We adhere to a loose routine, but emerging curiosity and learner needs always trump anything that I have prepared. We always start at the gate, the physical boundary that separates the school from the wilderness. To the inexperienced observer, it is a gate between two 12 foot chain link fences, but to us it is akin to the wardrobe in Narnia. We review safety protocols, whistle signals, first aid, and what to do if we see wildlife, and we ask what our parent volunteers would like to be called (current favourites are ‘hey you’ and ‘Dr. Chill’). We are reminded of boundaries; however, this has become a formality more for the parent volunteers than for the kids who know the Forest limits more intimately than the school grounds they have explored for years. 

Then, we open the gate, learners crowding with excitement and longing to return to this place where their inner ‘wildness’ is set free. We wander down the path towards the gathering space, learners pointing gleefully and hollering about the changes since we visited last. We are only 10 meters into the Forest and they are already greeting old friends; the ferns, the trees, the ‘naggy bird’, and the chattering chipmunks. Being mindful not to slip on the slope causing another domino-like reaction, we follow the path, now hidden in a tunnel of salmonberry brambles, and it eventually opens to expose the gathering space. Everyone excitedly finds a seat for the day though truth be told, the only sitting they are likely to do here is during snack/lunch. 

Once we are settled, backpacks down, sit-spots placed lovingly, field packs and safety vests on, we take time to sit together and marvel at the Forest’s splendor. What changes can we see? What piques our curiosity? What invitations call to us? Recently, we have taken time to lay down, close our eyes, and listen for the welcomes of our Forest kin who are busy calling to one another, maybe even about our arrival. We take time to appreciate the bright canopy of maple leaves that will partially shelter us from sun or torrential downpour depending on the day, and speak private words of gratitude in our hearts and minds. And then…they are set free and disband like a herd of startled mule deer. I find myself smiling like a love struck teenager, sipping coffee, and feeling immense gratitude for the day that is about to unfold. “So? What happens now?” the rookie parent volunteer queries. “We wait,” I reply with a conspiratorial sense of anticipatory delight.

And we do wait. Sometimes it is 5 minutes, other times it is 45. It depends on what captures the learners’ curiosity, or what the day’s weather is, or how well they slept the night before. It depends on the Forest’s ever changing landscape and the unchanging truth that children are unpredictable. I have learned to come prepared, but without expectation. I bring a few provocations, stories, and activities that connect to last week’s curiosities or recent classroom curiosities, but other than requesting a story at snack time, the learners have more pressing requests for their attention and time.

There are two types of time we experience in the Forest.

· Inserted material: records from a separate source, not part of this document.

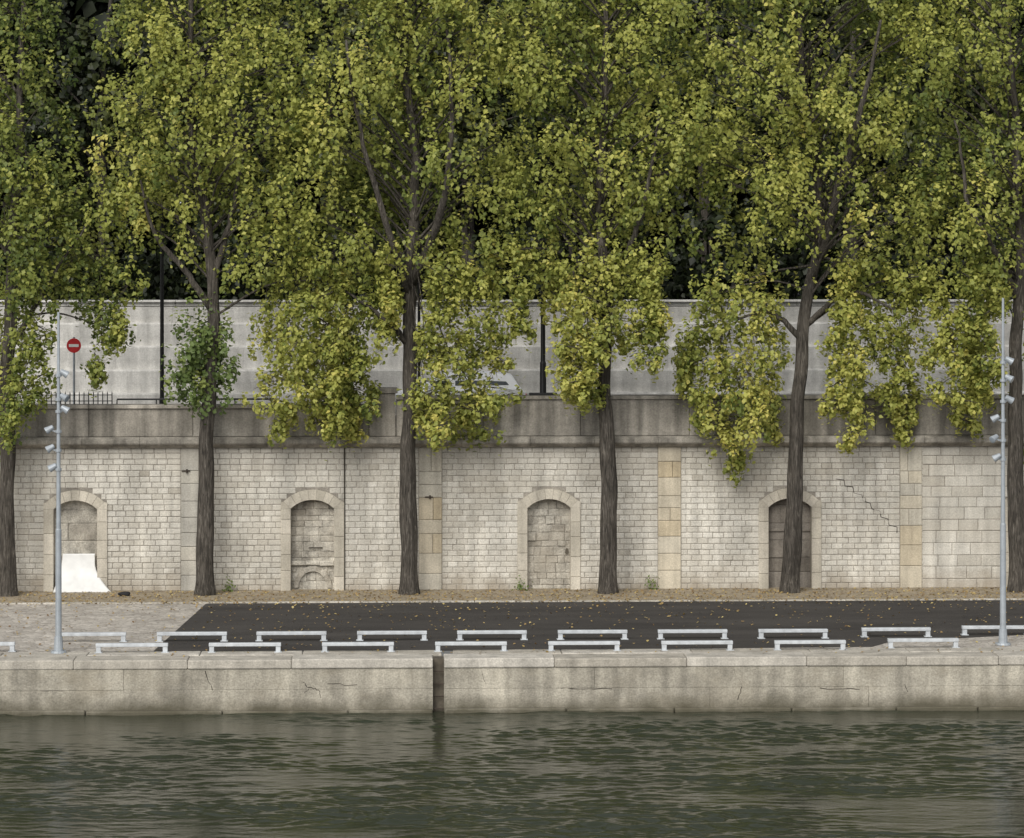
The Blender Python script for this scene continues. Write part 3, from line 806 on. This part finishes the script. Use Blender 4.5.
m = MB(); m.tube([(x, YW + .2, 4.86), (x, YW + .2, 5.35), (x, YW + .2, 5.4)], [.06, .06, .03], 10); m.build('shaft', 'iron', e)
m = MB(); m.tube([(x, YW + .2, 4.855), (x, YW + .2, 4.885)], [.1, .1], 10); m.build('base_plate', 'iron', e)
# no-entry sign
Ys = 82.2; x, zc_ = W(74, 345.5, Ys)
e = empty('road_sign', (x, Ys, ZU + .12), 'round red no entry sign with a white bar on a grey post above the parapet', 'road sign')
m = MB(); m.tube([(x, Ys, ZU + .12), (x, Ys, zc_ + .22)], .028, 8); m.build('post', 'mast', e)
m = MB(); m.tube([(x, Ys - .05, zc_), (x, Ys - .035, zc_)], [.185, .185], 28); d = m.build('sign_disc', 'red', e)
m = MB(); m.box(x - .125, x + .125, Ys - .058, Ys - .052, zc_ - .036, zc_ + .036); m.build('bar', 'white', d)
# spiked iron railing and long low handrail
Yr = YW + .25; x0, x1 = X(42, Yr), X(112, Yr); zb = 4.65
e = empty('iron_railing', (x0, Yr, zb), 'short black spiked iron railing on the parapet below the no entry sign', 'railing')
for zz in (.07, .22):
    m = MB(); m.box(x0, x1, Yr - .012, Yr + .012, zb + zz, zb + zz + .02); m.build('rail', 'iron', e)
k = 15
for i in range(k + 1):
    xx = x0 + (x1 - x0) * i / k; m = MB(); m.tube([(xx, Yr - .001, zb), (xx, Yr - .001, zb + .27), (xx, Yr - .001, zb + .33)], [.014, .014, .002], 6); m.build('baluster', 'iron', e)
x0, x1 = X(113, Yr) + .1, X(274, Yr)
e = empty('handrail', (x0, Yr, zb), 'long low black handrail on the parapet behind the bushy trunked poplar', 'railing')
m = MB(); m.tube([(x0, Yr, zb + .12), (x1, Yr, zb + .12)], .022, 8); m.build('rail', 'iron', e)
for i in range(5):
    xx = x0 + (x1 - x0) * i / 4; m = MB(); m.tube([(xx, Yr, zb), (xx, Yr, zb + .115)], .016, 6); m.build('post', 'iron', e)

# ------------------------------------------------------------------ white car
YC = 88.6; xc = X(459, YC) - .1
e = empty('parked_car', (xc, YC, ZU + .005), 'white hatchback car on the upper road, its roof showing over the parapet', 'car')
E0 = (xc, YC, ZU + .005)
def lc(m_):   # local to world
    m_.v = [(a + E0[0], b_ + E0[1], c + E0[2]) for a, b_, c in m_.v]; return m_
prof = [(-2.0, .26), (-2.06, .46), (-2.0, .64), (-1.75, .78), (-1.15, .90), (1.75, .95), (1.9, .86), (1.95, .5), (1.9, .26)]
arc = []
for cx_ in (1.2, -1.28):
    for i in range(9): a = math.pi * i / 8; arc.append((cx_ + .36 * math.cos(a), .26 + .36 * math.sin(a)))
m = MB(); pl = list(reversed(prof + arc)); m.prism(pl, -.84, .84); lc(m).build('body', 'carpaint', e, bevel=.05)
cab = [(-1.2, .87), (-.6, 1.25), (-.25, 1.35), (.35, 1.39), (1.0, 1.37), (1.55, 1.30), (1.8, .92)]
hwid = lambda z: .80 - (z - .86) * .55
m = MB(); v = []
for x, z in cab: v += [(x, -hwid(z), z), (x, hwid(z), z)]
n = len(cab); f = [(2 * i, 2 * i + 2, 2 * i + 3, 2 * i + 1) for i in range(n - 1)]
f += [tuple(2 * i for i in range(n - 1, -1, -1)), tuple(2 * i + 1 for i in range(n)), (0, 1, 2 * n - 1, 2 * n - 2)]
f = [tuple(reversed(k)) for k in f]
m.add(v, f); lc(m).build('cabin', 'carpaint', e, bevel=.03)
for s in (-1, 1):
    for pl in ([(-.78, 1.02), (-.18, 1.02), (-.18, 1.15), (-.56, 1.145)], [(-.02, 1.02), (.68, 1.02), (.68, 1.155), (-.02, 1.155)], [(.86, 1.02), (1.46, 1.035), (1.38, 1.13), (.86, 1.15)]):
        m = MB(); v = [(x, s * (hwid(z) + .008), z) for x, z in pl] + [(x, s * (hwid(z) - .02), z) for x, z in pl]
        fs = [(0, 1, 2, 3), (7, 6, 5, 4)] + [(i, 4 + i, 4 + (i + 1) % 4, (i + 1) % 4) for i in range(4)]
        m.add(v, fs); lc(m).build('side_window', 'glass', e)
    m = MB(); m.box(-.85, -.68, s * .92 - .09, s * .92 + .09, .94, 1.06); lc(m).build('wing_mirror', 'carpaint', e, bevel=.03)
    m = MB(); m.box(-2.045, -1.9, s * .62 - .16, s * .62 + .16, .54, .67); lc(m).build('headlight', 'lens', e, bevel=.03)
    m = MB(); m.box(1.83, 1.945, s * .68 - .1, s * .68 + .1, .6, .8); lc(m).build('tail_light', 'red', e, bevel=.02)
    for cx_ in (1.2, -1.28):
        m = MB(); m.tube([(cx_, s * .66, .31), (cx_, s * .68, .31), (cx_, s * .83, .31), (cx_, s * .85, .31)], [.28, .31, .31, .28], 24); wv = lc(m).build('wheel', 'rubber', e)
        m = MB(); m.tube([(cx_, s * .845, .31), (cx_, s * .858, .31)], [.19, .17], 20); lc(m).build('rim', 'steel', wv)
for nm, a, b_ in (('windscreen', 0, 1), ('rear_window', 5, 6)):
    (xa, za), (xb, zb_) = cab[a], cab[b_]; m = MB(); v = []
    sg = -1 if a == 0 else 1
    for t, k in ((.12, 1), (.92, 1)):
        x = xa + (xb - xa) * t; z = za + (zb_ - za) * t; h = hwid(z) - .08
        v += [(x + sg * .012, -h, z + .012), (x + sg * .012, h, z + .012)]
    m.add(v, [(0, 2, 3, 1)]); lc(m).build(nm, 'glass', e)

# ------------------------------------------------------------------ white flared panel, dark bundle, weeds
Yb = 79.72
m = MB(); nu, nv = 26, 24; vs = []
for j in range(nv):
    t = j / (nv - 1)                       # 0 top .. 1 bottom
    xl = X(61 - 8 * t ** 1.6, Yb); xr = X(93.5 + 18 * max(0, (t - .25) / .75) ** 1.8, Yb)
    z = .93 * (1 - t) + .015 * t
    for i in range(nu):
        u = i / (nu - 1)
        yv = YW + .12 - .42 * t ** 2.2 - .012 * math.sin(u * 5 + t * 2) * t
        vs.append((xl + (xr - xl) * u, yv, z))
fs = [(j * nu + i, (j + 1) * nu + i, (j + 1) * nu + i + 1, j * nu + i + 1) for j in range(nv - 1) for i in range(nu - 1)]
m.add(vs, fs)
o = m.build('white_panel', 'sheet', smooth=True, loc=(X(80, Yb), Yb, 0))
sm = o.modifiers.new('thick', 'SOLIDIFY'); sm.thickness = .02
tag(o, 'white flared panel at the foot of the leftmost niche', 'panel')
x, y = G(125, 596); m = MB(); vs = []; fs = []
A, B = 14, 8
for j in range(B + 1):
    for i in range(A):
        th_ = 2 * math.pi * i / A; ph = math.pi * j / B
        d = Vector((math.cos(th_) * math.sin(ph), math.sin(th_) * math.sin(ph), math.cos(ph)))
        r = 1 + .45 * noise.noise(d * 1.7); vs.append((x + d.x * .16 * r, y + d.y * .1 * r, max(.007, .05 + d.z * .06 * r)))
for j in range(B):
    for i in range(A): fs.append((j * A + i, (j + 1) * A + i, (j + 1) * A + (i + 1) % A, j * A + (i + 1) % A))
m.add(vs, fs); o = m.build('dark_bundle', 'dark', smooth=True, loc=(x, y, 0)); tag(o, 'small dark bundle lying on the ground right of the white panel', 'bundle')
for px, where in ((228, 'just right of the bushy trunked poplar'), (521, 'left of the third niche'), (652, 'at the foot of the ochre pilaster')):
    x = X(px, 79.85); acc = [[], [], [], []]
    for k in range(3): clump((x + random.uniform(-.08, .08), 79.84, .08 + .04 * k), .10, 1500, .6, .06, acc, 1.0)
    C, N, S, T = (np.concatenate(a) for a in acc); C[:, 2] = np.maximum(C[:, 2], .03); C[:, 1] = np.minimum(C[:, 1], 79.95)
    o = leaf_mesh('weed', C, N, S, T, 'shoot', loc=(x, 79.84, 0), droop=-.5)
    tag(o, 'small green weed at the wall foot, ' + where, 'weed', 'weeds at the wall foot')
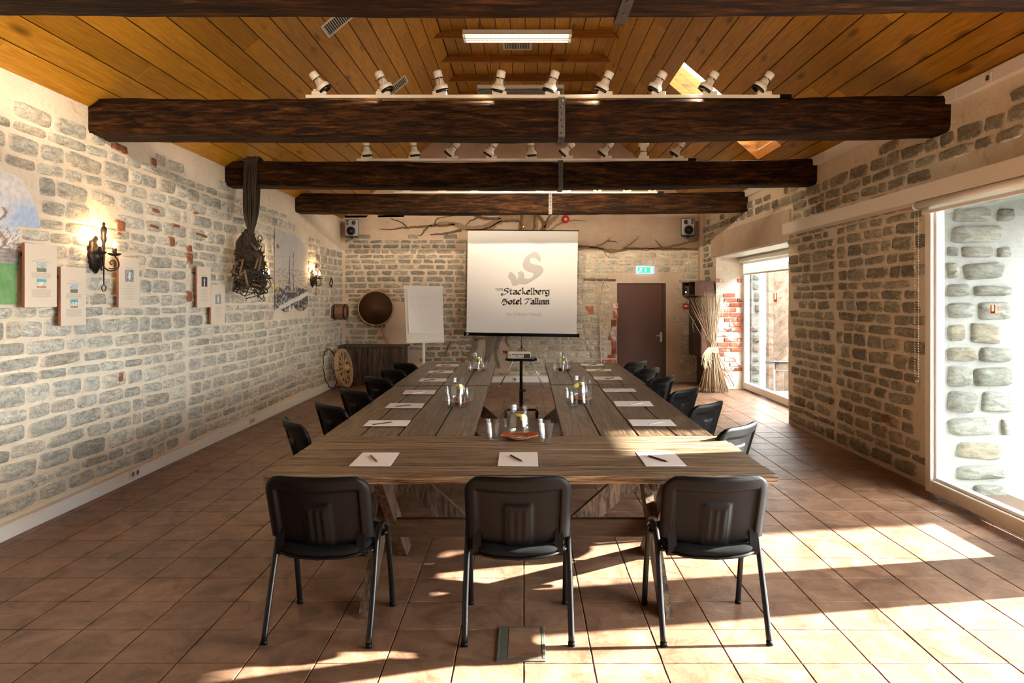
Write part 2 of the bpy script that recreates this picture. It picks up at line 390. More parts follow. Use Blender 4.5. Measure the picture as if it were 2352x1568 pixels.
M['glass'] = thin('clear_glass', (0.985, 0.99, 0.985), 0.06, 0.75, 3.0); M['water'] = thin('water', (0.96, 0.975, 0.95), 0.04, 0.25, 2.5)
def vcol_mat(name):
    t = NT(name); at = t.n('Attribute'); at.attribute_name = 'tint'; n = t.noise(t.coord('World'), 22, 5, 0.6)
    c = t.mix(1.0, at.outputs['Color'], t.ramp(n, [(0.3, 0.8), (0.7, 1.15)]), 'MULTIPLY'); t.bump(n, 0.3, 0.01); return t.set(c, 0.85)
M['paint'] = vcol_mat('fresco_paint'); M['photo'] = vcol_mat('photo_print')

# ------------------------------------------------------------------ the setting
XL, XR, YB, YF = -3.70, 3.63, 13.93, -1.6
EAVE_L, EAVE_R, SL = 3.33, 3.48, 0.85
ZFLAT = 5.50
def roof_l(x): return EAVE_L + SL*(x-XL)
def roof_r(x): return EAVE_R + SL*(3.60-x)
XFL = XL + (ZFLAT-EAVE_L)/SL; XFR = 3.60 - (ZFLAT-EAVE_R)/SL

def pxarea(c, hw, hh, normal):
    if c.y < 0.5: return 0
    u = (c.x/c.y)*F+HX; w = HY-(c.z-CZ)/c.y*F
    if not (-30 < u < 2382 and -30 < w < 1598): return 0
    d = Vector((0, 0, CZ))-c; cosv = abs(d.normalized().dot(normal))
    return hw*hh*cosv/d.length_squared

# wall base surfaces: gently uneven sheets
def sheet(u0, u1, v0, v1, fn, du=0.16, name='wall'):
    nu = max(1, int((u1-u0)/du)); nv = max(1, int((v1-v0)/du)); vs = []; fs = []
    for j in range(nv+1):
        for i in range(nu+1):
            vs.append(fn(u0+(u1-u0)*i/nu, v0+(v1-v0)*j/nv))
    for j in range(nv):
        for i in range(nu):
            a = j*(nu+1)+i; fs.append((a, a+1, a+nu+2, a+nu+1))
    return vs, fs
def wob(u, v, s=0.010): return s*mnoise.noise(Vector((u*1.7, v*2.3, 3.1)))

# --- left wall
mb = MB()
mb.add(*sheet(YF, YB+0.1, 0, 3.45, lambda u, v: Vector((XL+wob(u, v), u, v))), smooth=True)
mb.box(XL-0.5, XL-0.03, YF, YB+0.5, 0, 3.36)
wall_left = tag(mb.build('wall_left', M['mortar'], recalc=False), kind='structure')
# --- back wall (gable) with a door hole
DX0, DX1, DZ = 1.905, 2.905, 2.02
mb = MB()
def bw(u, v): return Vector((u, YB+wob(u, v+9), v))
for (u0, u1, v0, v1) in ((XL-0.1, DX0, 0, 3.3), (DX1, XR+0.5, 0, 3.3), (DX0, DX1, DZ, 3.3), (XL-0.1, XR+0.3, 3.3, 3.42)):
    vs, fs = sheet(u0, u1, v0, v1, bw); mb.add(vs, fs, True)
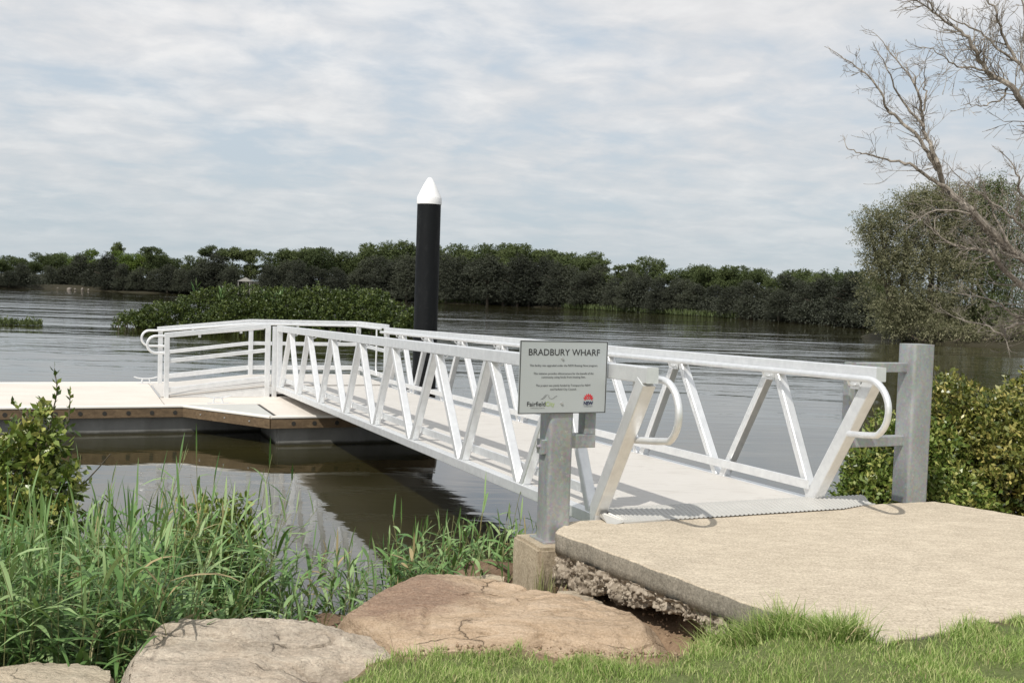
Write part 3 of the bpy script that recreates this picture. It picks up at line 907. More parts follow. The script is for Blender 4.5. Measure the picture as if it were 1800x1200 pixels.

There is chronological time, the hours and minutes, and then there is time that is not tied to a ticking clock for measure. This type is Kairos, qualitative time or liminal time. This is the time between time, the time between what was and what will be. Kairos exists between the ticking seconds, between the rise and fall of a breath, between the beats of a heart. Kairos is the moments when chronological time stands still, or becomes entirely inconsequential, and we experience something profoundly wonder-full. “Many potentialities reside at the confluence point of the known [present time] and the unknown [future time] … these are the liminal moments [Kairos] that enter our life with great regularity but that often go unnoticed” (Henderson, 2018, p.25). I have often thought that the gift of liminal time and space is the Forest’s most generous endowment, and one that has enriched #Forestschool, our sense of wonder, and our wildness in unmeasurable ways.